I know it seems a strange thing to pick up on, when writing about a book about genocide, but it is very true that food tends to survive everything.  Toby Sonneman said that recipes were the nearest thing that her family had to heirlooms.  The same could probably have been said about Reili Mettbach Herchmer’s family.  It’s an interesting thought.

Another point she made was that the Romani genocide doesn’t have a “face” in the way that the Jewish Holocaust has Anne Frank.  It’s horrible to think of someone as being the “face” of a genocide, or of any other form of horror and persecution.  There was a lot of talk in April, on the 25th anniversary of the murder of Stephen Lawrence, of Stephen being the face and the personification of the horrors of racism in the UK.  The famous picture, in September 2015, of the dead body of little Alan Kurdi focused attention on the Syrian migrant crisis.  I’ll never forget the faces of Tim Parry and Johnathan Ball, the two young lads killed by the IRA bombing in Warrington in 1993.  No-one’s legacy should be that, to personify and symbolise such horror – but it is so very true that it’s the personal accounts, and the faces, that really bring it home to people just what has been done.  All those shoes, and false teeth, that you see in the museum at Auschwitz, all of which once belonged to someone.  And that’s why personal accounts are so important.  They do a lot of things that all the scholarly works in the world can’t.

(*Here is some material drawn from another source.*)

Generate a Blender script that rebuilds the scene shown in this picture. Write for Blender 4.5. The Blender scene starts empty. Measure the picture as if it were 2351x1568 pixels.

A lot of Holocaust memoirs have been published, even if not by Roma and Sinti survivors, and that means that a lot of what’s in this book is tragically familiar – the introduction of laws persecuting particular groups of people, the taking of people to concentration camps, the experiments carried out by Josef Mengele and others, the question of whether or not those living close to the concentration camps – Dachau is very close to residential areas outside Munich, where many of the Mettbach family lived – knew what was going on, the horrific conditions in the concentration camps, and, of course, the gas chambers.  But every personal story is that little bit different, every experience is that little bit different.  And it is personal – and personal accounts are what really brings it home to the reader.

There’s also a lot in this book about forced sterilisation.  That isn’t really addressed in And The Violins Stopped Playing, and it’s not generally addressed in the memoirs of Jewish survivors because it was Roma and Sinti people who were the target.  The idea of the Final Solution would have meant that forced sterilisation of Jewish people was pointless, because they wouldn’t live to have children, but there seems to have been some idea of … a postponed genocide, for lack of a better way of putting it, by preventing Roma and Sinti people from being able to have children.  Former soldiers were even given a choice of going to the gas chambers or being sterilised and then released.  There are some graphic and very distressing descriptions of what was done to Reili’s relatives, both male and female, some as children, some as adults.

This has never been spoken about much until recently, because of cultural taboos, but it should be noted that forced sterilisation of Romani people was carried out in the 20th century in a number of countries, including Norway, Sweden and Switzerland, the last places you’d associate with that sort of policy.  It was particularly common in Czechoslovakia, and then in the Czech Republic and Slovakia after the country split into two, and was going on as late as 2003 or 2004 – yes, 2004.  An online petition was launched earlier this year to demand compensation for those affected: this is not something that’s just part of the past, this is something that’s affecting people to this very day.

This isn’t the world’s greatest book, but it’s an important reminder of something horrific, that happened within living memory, that is still not spoken about very much.  And can you imagine the headlines, and the international outrage if the Italian interior minister announced plans to carry out a census of any other community?   But next to nothing’s been said about this.  It’s horrible.  It’s frightening.  A lot of unpleasant stuff is going on in Europe and in the United States at the moment, but this is arguably the worst of it.  This isn’t a great book, but it would be great for people to read it.